With instrumental music, such as this elegant offering, I find myself making the same point as I do when reviewing music with lyrics that are in a language other than my own. Take away the direct communication that the words provide and you are left with just the music itself as the bridge between the musician and listener. And it is a wonderful way to approach things. All too often people just engage with the lyrics, want something that is familiar, something to sing along to…it does after all explain the rise in popularity of tribute and cover bands. But in doing so they miss at least half of what the music is about, half of what the musician intended the song to be. Well, here the music is the “be all and end all” as they say, and despite, although probabaly because of, the combination of focus and freedom the music is so given, it is even more engaging, even more alluring.

Unconditional Friend is a gorgeous piece of music, a wonderful blend of dexterity and delicacy, space and sonic soundscaping, of gently building drama and drifting beauty. My knowledge of classical music is limited, but it does remind me of the chiming ambience of Ludovico Einaudi and the understated nature of much of his work, but that may just be because my frame of reference misses some more obvious inspirations.

Kim is a composer, musician and pianist with a wealth of experience under her belt, but her music seems to come from the most vital and intimate of places. From a place of love. Love of her family, of her faith and a belief that music is a tool that brings people together, creates peace, unites and builds bridges.

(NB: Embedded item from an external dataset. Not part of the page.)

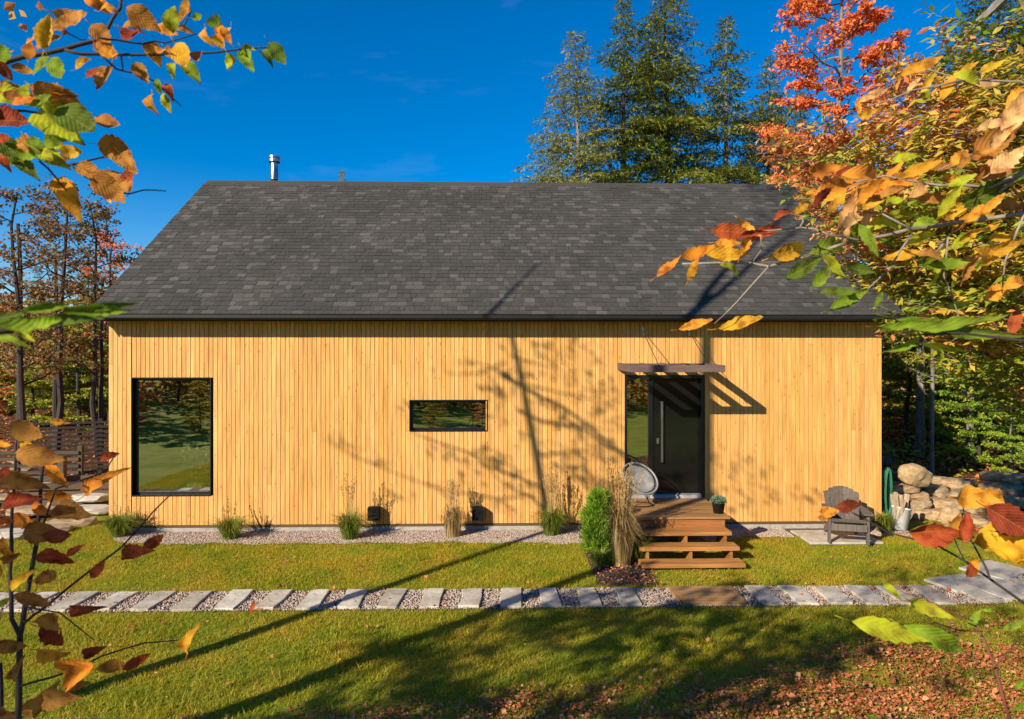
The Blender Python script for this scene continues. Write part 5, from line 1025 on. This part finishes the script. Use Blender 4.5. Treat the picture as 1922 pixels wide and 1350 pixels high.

Unconditional Friend embodies all of those things and is a musical message of thanks from her to them.

And for all of the obvious skills on show to create the music, there is also an understatement at work, even at its most complex she is only doing enough to paint the moods and emotions required. When a lighter touch is called for, there is space between the notes for atmospheres to linger, for anticipation to build, for intangible, non-musical elements to make the piece whole. We are used to associating the term ambient with drifting electronica or minimalist sound tracks, but this is ambient music in the truest sense, for whilst it is built on structure and rhythm in the more traditional understanding it is also shot through with atmospherics and emotion, and emphasises tone and texture too.